Michael Stanley on Location – Botswana

Today Michael Stanley transports to Botswana to showcase the wonders of the country and landscape where he sets his novels:

Elephant-on-the-Chobe-river (c) Michael Stanley


We’re very lucky to have a whole country as our location, and it’s a country we love. Botswana has wonderful wildlife areas, like the Chobe National Park where the idea for our first novel—A Carrion Death—was born, the incredible Okavango Delta, and the arid beauty of the Kalahari.

It also has an interesting history. At one point the small town of Shoshong, north of the modern capital city of Gaborone, was the largest inland centre in southern Africa, beating Pretoria and Kimberley. It’s an interesting place to visit, and that history and tradition is part of the backstory of A Death in the Family.

The prehistory is even more fascinating since the Kalahari is home to some of the San or Bushman peoples, whose culture stretches back thousands of years. The magnificent rock art at Tsodilo Hills, a UNESCO World Heritage Site that the Bushman believe was the origin of the world, has nearly 5000 paintings, and was the model for The Place in our book Death of the Mantis.

Michael-and-Stanley-working-in-the-Okavango (c) Michael Stanley

Michael-and-Stanley-working-in-the-Okavango (c) Michael Stanley

The Batswana people are friendly, and proud of their traditions and independence. Botswana is one of the few countries in Africa that has never been a European colony. It was for some time a British Protectorate (Bechuanaland) and that was at the request of the Batswana leaders who wanted protection from the expanding Boer republics of southern Africa. The British never took a great deal of interest, administering the country from outside its borders in what was then Mafeking in South Africa.

Whenever we write a book, we take the time to visit every location used in the story, spend some time there, get a feeling for it, and perhaps stay over in one of the guest houses or guest farms. We also try to discover where Kubu will find decent food (important for him!) when he’s there. We often visit the local police, and once we’ve explained who we are and that we are writing fiction, we always get a helpful reception. We always learn new things. Botswana is a big, sparsely populated area, and police methods are often quite different from what one would find in the UK or even in South Africa.

Rhino-family-at-Tsodilo-(c) Stan-Trollip

Rhino-family-at-Tsodilo-(c) Stan-Trollip

Part of Dying to Live is set in the area of the Kalahari to which the Bushmen have been relocated from their ancestral hunting grounds.  In particular, we visited a village called New Xade, which has to be one of the most depressing places we’ve seen.  Yes, the Bushmen have some facilities they didn’t have before, such as a school and some basic infrastructure, but there’s nothing else.  Nothing to do; no jobs; no tourists because it is away from any road a tourist would take.
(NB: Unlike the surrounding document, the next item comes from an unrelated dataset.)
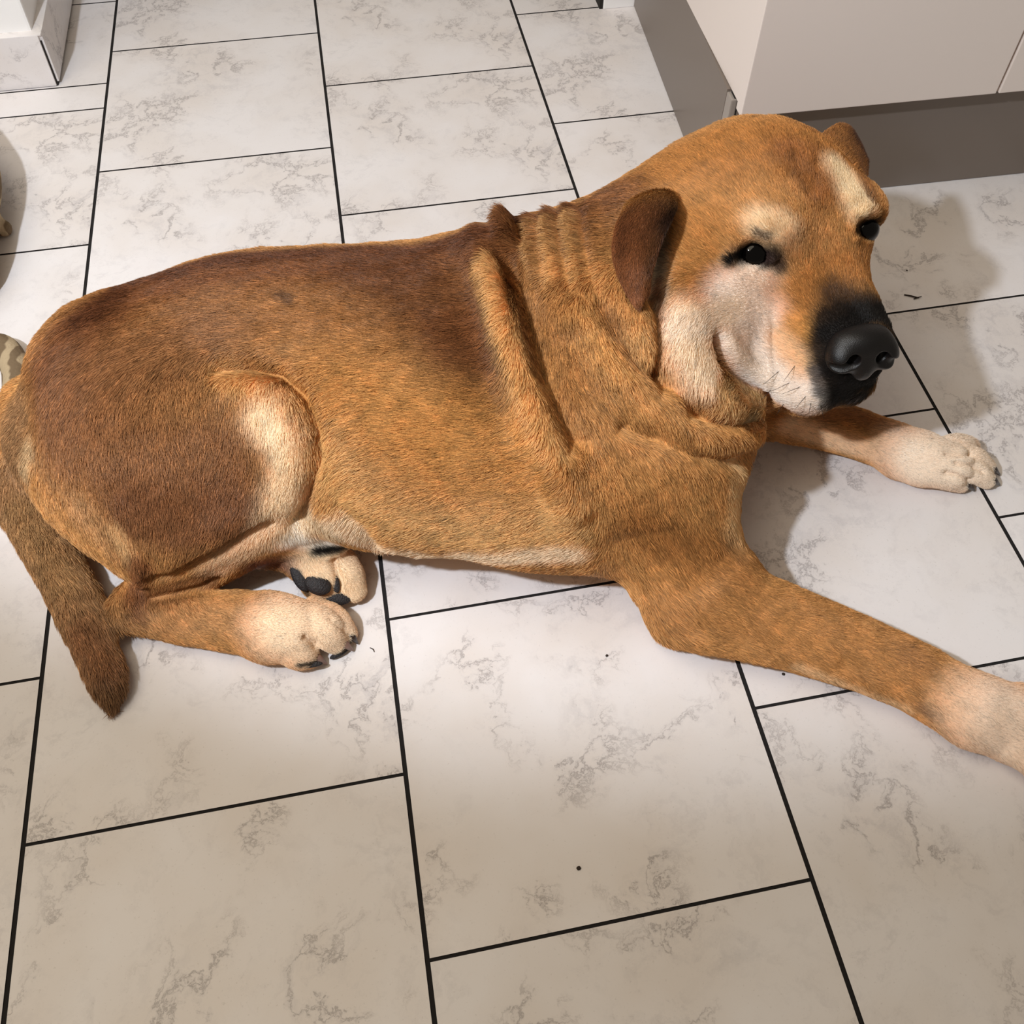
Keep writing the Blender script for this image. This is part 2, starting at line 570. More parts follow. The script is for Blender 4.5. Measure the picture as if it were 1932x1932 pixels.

We had quite a different vision of the town based on pictures and articles written about it.  So, after we’d visited it, we had to revise quite a bit of what we’d written about that part of the country.

Often people ask us why we set our stories in Botswana rather than South Africa where we actually live. We have a variety of answers. Perhaps the best one might be, Why not?


Thanks to both of you! Your tour around Botswana was brilliant and don’t stop immersing your readers in its wonderful landscape!